コンプレッサー駆動に取られるエンジン出力は7~8ps。いまどきならもう少し小さいかも知れないが、たとえ7~8psでも黙っているわけにはいかない。

そこでクルマはA/C ONの瞬間、コンプレッサーに取られた回転分だけエンジンの回転を上昇させる。これを行なうのがアイドルアップ装置だ。みなさん、アイドリング中にA/Cスイッチを入れながらエンジン回転計(タコメーター)の指針を観察してみよう。コンプレッサーのマグネットスイッチが「カチッ!」と鳴る瞬間、針がわずかに震えたと思う。アイドル回転が700rpmなら、一瞬下に下がってすぐに700rpmに戻ったはずだ。「同じじゃないか。どこがアイドルアップなのよ?」と思われるかも知れないが、きちんとアイドルアップしている。

コンプレッサーのために、仮に50rpm消費しているなら、エンジンは50rpm上昇させて元の700rpmに戻している。だから見かけ上同じに見えるだけなのだ。走行中は低出力のクルマほど、エアコン・・・間違えた、クーラーを入れた瞬間の力の落ち込みを顕著に感じるが、それをドライバーが自然にアクセル量を増やしてエンジン回転のコンプレッサー稼働消費分を補っているため、燃費が悪くなるのだ。

余談だが、エンジン始動時や急加速時(エンジン高回転)、ほか、冷却液温度しだいでは、空調パネルの表示はそのままに、コンプレッサーのスイッチを切っていることを添えておく。エンジンの負荷の低減や加速性を優先させるためだ(エアコンカット制御)。

クルマの「クーラー」の姿

そもそもクルマの「クーラー」を見たことがない人も多いと思う。

昔のクルマはヒーターだけ。それでは足りず、財力のあるひとがクーラーをつけていたわけだ。室内側ユニットを助手席側計器盤(インストルメントパネル)下に吊り下げるタイプがいちばん多く、次にグローブボックスをつぶして埋め込むタイプ、後席後ろのトレイ内に内蔵するものなど、いくつか方式があった。

1973(昭和48)年5月にモデルチェンジした3代目サニー(B210)のオプションにあったクーラー。助手席側計器盤下への設置位置なのがわかるだろうか。同時にエアコンも用意されていた。
昔の初期のシビックのクーラー。グローブボックスのふたを外して埋めるため、ものが入れられなくなってしまう。
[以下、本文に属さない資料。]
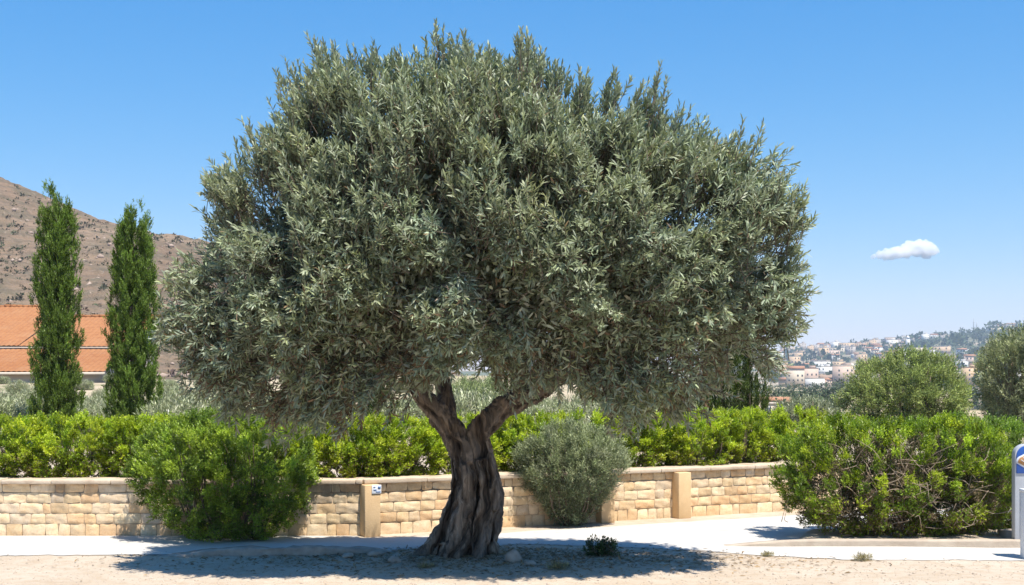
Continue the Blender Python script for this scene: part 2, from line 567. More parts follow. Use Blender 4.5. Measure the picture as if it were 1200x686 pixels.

時代が進んでいくと、吊り下げ式のようなものは姿を消し、すべてが一体・内蔵されたものに変わっていくが、一部高級車以外はまだまだオプション。

軽自動車や大衆車にエアコンが標準化されたのは、1990年代初頭あたりからだった。

1990(平成2)年、新規格660ccに拡大したスバルレックスの販社オプションにあったエアコン。きっかり12万円。

梅雨と猛暑が入り交じり、35℃超だの40℃超だのというニュースが続き、運転時もエアコン、いや、クーラーのお世話になることが多いと思う。

どうか冷やし過ぎに注意し、かつ熱中症防止にも配慮し、適度な水分補給を忘れないようにしながら夏を乗り切っていこう。